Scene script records
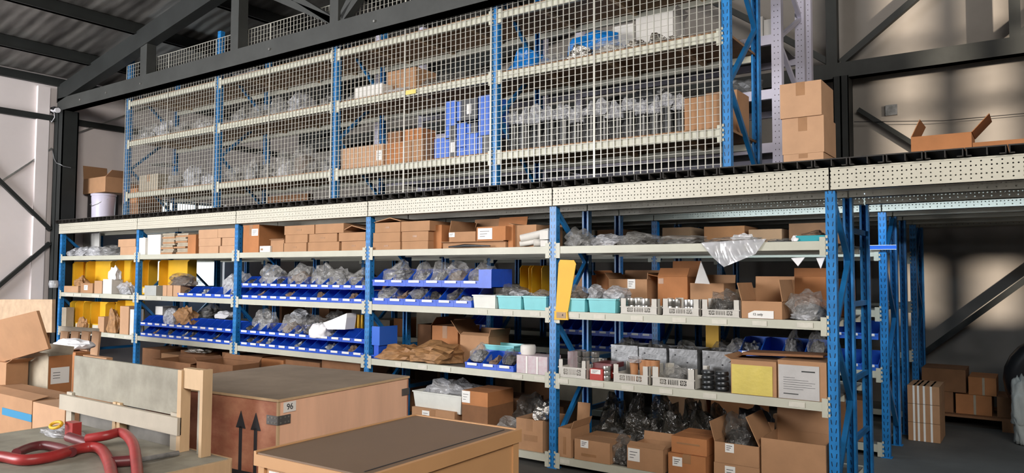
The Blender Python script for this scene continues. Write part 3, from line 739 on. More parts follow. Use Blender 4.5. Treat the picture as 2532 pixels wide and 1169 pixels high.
# ------------------------------------------------------------------ bay three
carton(601, 640, 556, 624, .03, .40, 'big brown carton wrapped in clear tape beside the third post', z=Z1, col='card_orange', tape=True, sticker=(.55, .95, .6, .85))
carton(642, 668, 608, 624, .0, .15, 'small white carton before the big brown carton, top shelf', z=Z1, col='white_card', tape=False, ink=[(.1, .3, .3, .6)])
carton(669, 702, 590, 622, .02, .22, 'small square carton beside the flat carton stack, third bay', z=Z1, col='card', tape=False, flaps=[('f', 110, .02)])
stack([([(700, 758), (760, 838), (842, 904)], 598, 'bottom'), ([(704, 760), (762, 832), (837, 904)], 577, 'middle'), ([(701, 776), (779, 850)], 555, 'top')], Z1, .02, .36, 0, 'third bay', 'flat cartons stacked in the third bay')
x0, x1, zt_, zb_ = span(838, 904, 572, 577, .02)
solo('cardboard_tent', MB().prism([(x0, .03, zt_+.0), (x0+(x1-x0)*.45, .03, zt_+.06), (x1, .03, zt_+.015), (x1, .03, zt_+.008), (x0+(x1-x0)*.45, .03, zt_+.052), (x0+.01, .03, zt_-.004)], (0, .3, 0)), 'card', 'raised tent shaped lid on the end stack of the third bay', 'lid')
bins(598, 905, 12, .0, Z2, .115, .24, 'middle shelf, third bay', 'lower row', G1, 730, conts=(1, 4, 7, 10))
bins(598, 905, 12, .012, Z2+.125, .115, .22, 'middle shelf, third bay', 'upper row', G1, 695, conts=(0, 3, 8, 11))
zz = Z2+.16
bag(628, 688, 650, 700, .06, .2, 'crumpled grey bag in the upper bins beside the third post', 'clear', 'item_grey', z=zz, spike=.3)
bag(700, 760, 648, 702, .05, .2, 'peaked grey bag in the upper bins, third bay middle shelf', 'clear', 'item_brown', z=zz, spike=.7)
bag(758, 808, 648, 700, .07, .2, 'tall shiny clear bag in the upper bins, third bay middle shelf', 'clear', 'item_grey', z=zz, spike=.4)
bag(800, 852, 658, 700, .05, .2, 'wide clear bag in the upper bins near the fourth post', 'clear', 'item_grey', z=zz)
bag(848, 905, 660, 698, .08, .2, 'grey green clear bag against the fourth post, upper bins', 'clear', 'item_dark', z=zz)
bins(594, 903, 12, .0, Z3, .115, .24, 'lower shelf, third bay', 'lower row', G1, 855, conts=(0, 1, 2, 5, 8, 10))
bins(594, 903, 12, .012, Z3+.125, .115, .22, 'lower shelf, third bay', 'upper row', G1, 815, conts=(0, 4, 5, 8))
zz = Z3+.16
bag(615, 668, 762, 805, .1, .2, 'frosted clear bag on the bins beside the third post, lower shelf', 'clear', 'item_grey', z=zz)
bag(684, 728, 776, 820, .05, .2, 'brown tinted clear bag in the upper bins, lower shelf third bay', 'clear', 'item_brown', z=zz)
bag(706, 750, 764, 800, .2, .2, 'pale bag standing behind the bins, lower shelf third bay', 'clear_milky', 'item_grey', z=zz+.08)
bag(735, 795, 780, 822, .05, .2, 'dark full bag beside the white wrap, lower shelf third bay', 'clear_dark', 'item_dark', z=zz)
bag(754, 800, 797, 832, -.02, .16, 'white crumpled wrapping lying over two blue bins', 'cloth_white', None, z=Z3+.14, name='white_wrap', cat='wrap', rough=.25)
x0, x1, zt_, zb_ = span(799, 857, 773, 818, .0)
solo('white_wrap', MB().prism([(x0, .0, zt_-.10), (x0+.06, 0, zb_+.01), (x1-.02, 0, zb_+.02), (x1, .0, zt_-.04), (x1-.02, .02, zt_), (x0+.1, .01, zt_-.07)], (0, .12, 0)), 'cloth_white', 'folded white foam sheet sticking up from the blue bins', 'wrap')
bag(800, 835, 765, 790, .25, .2, 'dark shiny bag behind the folded white sheet, third bay', 'clear_dark', 'item_dark', z=Z3+.25)
for i in range(4):
    x = at(868+9*i, 785, Y=.4)[0]
    solo('yellow_tool_handle', MB().tube([(x, .4, Z3), (x+.01, .4, Z3+.36)], .016, 8), 'yellow', f'yellow tool handle standing behind the bins, {ORD[i]} toward the fourth post', 'handle', 'yellow handles behind the bins')
# ------------------------------------------------------------------ bay four
stack([([(921, 990), (992, 1058)], 597, 'bottom'), ([(921, 989), (991, 1058)], 573, 'middle'), ([(925, 989), (991, 1063)], 548, 'top')], Z1, .02, .40, 0, 'fourth bay', 'flat cartons stacked in the fourth bay')
x0, x1, zt_, _z = span(923, 989, 539, 548, .02)
solo('cardboard_tent', MB().prism([(x0, .03, zt_-.03), (x0+(x1-x0)*.6, .03, zt_+.005), (x1, .03, zt_-.028), (x1, .03, zt_-.035), (x0+(x1-x0)*.6, .03, zt_-.003), (x0, .03, zt_-.036)], (0, .3, 0)), 'card', 'raised tent shaped lid on the stack beside the fourth post', 'lid')
carton(1070, 1092, 556, 615, .1, .3, 'open carton end beside the fourth bay stack, top shelf', z=Z1, col='card_orange', tape=False)
carton(1095, 1250, 598, 613, .03, .4, 'flat dented carton under the open carton, top shelf fourth bay', z=Z1, col='card', tape=False, flaps=[('f', 80, .03)])
zc = at(1150, 598, Y=.03)[2]
carton(1110, 1176, 573, 598, .03, .34, 'open carton with a white sticker and raised flap, fourth bay', z=zc, col='card', opened=True, sticker=(.0, .22, .5, .95), flaps=[('b', 10, .13), ('l', -12, .10)])
carton(1178, 1250, 560, 596, .0, .3, 'taped carton wrapped in clear film, fourth bay top shelf', z=zc+.003, col='card_orange', sticker=(.05, .55, .1, .9), tape=False, flaps=[('b', 14, .10)])
solo('rubber_strip', MB().tube([(at(1110, 608, Y=-.01)[0], -.012, Z1+.012), (at(1150, 608, Y=-.01)[0], -.016, Z1+.02), (at(1212, 608, Y=-.01)[0], -.012, Z1+.014)], [.006, .013, .005], 8), 'dark_metal', 'black rubber strip lying on the top shelf edge', 'strip')
carton(1272, 1326, 556, 612, .08, .4, 'open tall carton beside the white tubes, top shelf fourth bay', z=Z1, col='card', tape=False, opened=True, flaps=[('l', 75, .06), ('b', 0, .02)])
carton(1256, 1268, 556, 611, .05, .3, 'narrow upright carton edge beside the taped carton', z=Z1, col='card_orange', tape=False)
for i, (a, b, c, d, r) in enumerate(((1288, 590, 1345, 572, .032), (1286, 606, 1340, 592, .022), (1320, 606, 1350, 600, .03))):
    p = at(a, b, Y=.035); q = at(c, d, Y=.035); q.y = .12; p.z = max(p.z, Z1+r+.003); q.z = max(q.z, Z1+r+.003); q.x = min(q.x, PX(4)-.08)
    solo('plastic_tube', MB().tube([p, q], r, 12), 'white_card', f'white wrapped tube, {ORD[i]} from the top of the heap at the fifth post', 'tube', 'white tubes by the fifth post')
carton(1334, 1355, 570, 592, .0, .12, 'small white carton on the tubes at the fifth post', z=at(1345, 592, Y=0)[2], col='white_card', tape=False)
carton(1336, 1354, 594, 612, .0, .12, 'small white carton under another at the fifth post', z=Z1, col='white_card', tape=False)
bins(921, 1166, 6, .0, Z2, .155, .30, 'middle shelf, fourth bay', 'lower row', G1, 735, conts=(1, 3))
bins(921, 1188, 6, .012, Z2+.165, .155, .28, 'middle shelf, fourth bay', 'upper row', G1, 695, conts=())
x0 = at(1189, 690, Y=.03)[0]
solo('bin_end_panel', MB().box(x0, x0+.13, .0, .006, Z2+.165, Z2+.165+.15).box(x0, x0+.13, .006, .29, Z2+.165, Z2+.172).box(x0+.124, x0+.13, .006, .29, Z2+.165, Z2+.32), 'bin_blue', 'plain blue bin side at the end of the upper row, fourth bay', 'bin')
z5 = Z2+.2
bag(932, 1004, 640, 700, .05, .26, 'large clear bag in the first big upper bin, fourth bay', 'clear', 'item_grey', z=z5, spike=.2)
bag(1012, 1055, 645, 704, .05, .24, 'clear bag with pink parts in the upper row, fourth bay', 'clear', 'item_grey', z=z5-.03, spike=.5)
bag(1056, 1100, 642, 704, .05, .24, 'long grey clear bag folded over the upper row, fourth bay', 'clear', 'item_grey', z=z5-.03)
bag(1090, 1146, 643, 706, .06, .24, 'wide brownish clear bag in the upper row, fourth bay', 'clear', 'item_brown', z=z5-.03)
bag(1146, 1206, 646, 706, .04, .24, 'peaked clear bag in the last upper bin, fourth bay', 'clear', 'item_dark', z=z5-.03, spike=.6)
bag(922, 972, 706, 748, .02, .2, 'clear bag in the first big lower bin, fourth bay', 'clear', 'item_grey', z=Z2+.04)
bag(1004, 1048, 710, 748, .02, .2, 'clear bag of dark rings in the third big lower bin', 'clear', 'item_dark', z=Z2+.04)
bag(1096, 1134, 712, 748, .02, .2, 'clear bag of dark rings in the fifth big lower bin', 'clear_dark', 'item_dark', z=Z2+.04)
bag(1132, 1166, 732, 750, .01, .12, 'pale bagged parts in the last big lower bin', 'clear_milky', 'item_grey', z=Z2+.04)
def tub(p0, p1, pt, pb, Y, d, z, label, mt, h=None, name='plastic_tub', group=None, marks=False):
    x0, x1, zt_, _ = span(p0, p1, pt, pb, Y); z += LIFT; w = x1-x0-.012; h = zt_-z; g = .07
    t = thing(name, label, 'tub', ((x0+x1)/2, Y+d/2, z), 0, group); a, b = w/2, d/2; th = .003
    m = MB(); k = 1-g
    lo = [(-a*k, -b*k, 0), (a*k, -b*k, 0), (a*k, b*k, 0), (-a*k, b*k, 0)]; hi = [(-a, -b, h), (a, -b, h), (a, b, h), (-a, b, h)]
    lo2 = [(x*.96, y*.96, .004) for x, y, z_ in lo]; hi2 = [(x*.965, y*.965, h) for x, y, z_ in hi]
    m._add(lo+hi+lo2+hi2, [(3, 2, 1, 0)]+[(i, (i+1) % 4, 4+(i+1) % 4, 4+i) for i in range(4)]+[(8, 9, 10, 11)]+[(12+i, 12+(i+1) % 4, 8+(i+1) % 4, 8+i) for i in range(4)]+[(4+i, 4+(i+1) % 4, 12+(i+1) % 4, 12+i) for i in range(4)])
    m.box(-a-.006, a+.006, -b-.006, -b+.002, h-.010, h).box(-a-.006, -a+.002, -b, b, h-.01, h).box(a-.002, a+.006, -b, b, h-.01, h)
    part('tub_body', m, mt, t, world=False)
    return t
tub(1168, 1226, 729, 764, .0, .26, Z2, 'white plastic tub beside the blue bins, fourth bay', 'tub_white')
tub(1229, 1290, 731, 766, .0, .26, Z2, 'turquoise plastic tub between white tub and another turquoise tub', 'turq')
tub(1292, 1352, 732, 768, .0, .26, Z2, 'turquoise plastic tub just before the fifth post', 'turq')
bag(1222, 1285, 700, 736, .06, .2, 'black grey bag over the first turquoise tub', 'clear_dark', 'item_dark', z=Z2+.08)
bag(1245, 1300, 715, 740, .03, .2, 'clear film bag on the first turquoise tub', 'clear_milky', 'item_grey', z=Z2+.07)
bag(1300, 1352, 716, 742, .03, .2, 'brown tinted bag in the turquoise tub before the fifth post', 'clear', 'item_brown', z=Z2+.07)
for i, (a, b) in enumerate(((1285, 1308), (1314, 1340))):
    ybin(a, b, 656, 730, .45, .4, f'yellow divider bin deep in the fourth bay, {ORD[i]} of two', Z2)
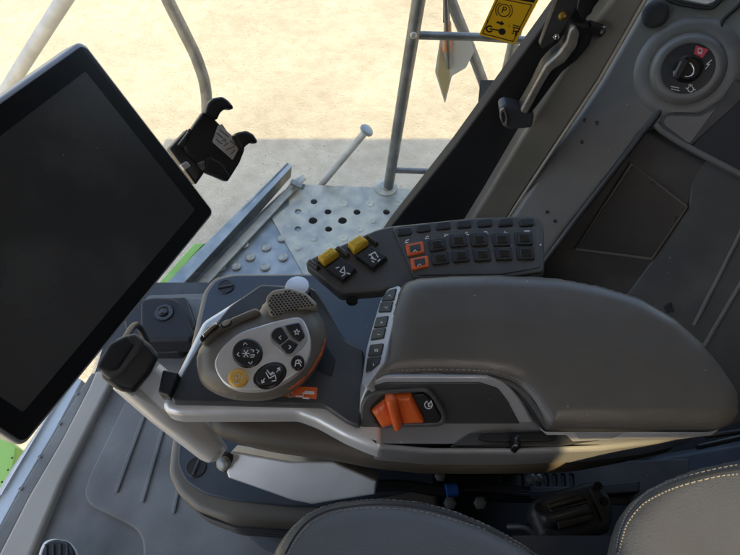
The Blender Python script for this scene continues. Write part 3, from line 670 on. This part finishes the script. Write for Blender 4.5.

Instructions to follow: Write out every line of the listing that holds the word "wide".

Expected answer:
The Blender Python script for this scene continues. Write part 3, from line 739 on. More parts follow. Use Blender 4.5. Treat the picture as 2532 pixels wide and 1169 pixels high.
bag(800, 852, 658, 700, .05, .2, 'wide clear bag in the upper bins near the fourth post', 'clear', 'item_grey', z=zz)
bag(1090, 1146, 643, 706, .06, .24, 'wide brownish clear bag in the upper row, fourth bay', 'clear', 'item_brown', z=z5-.03)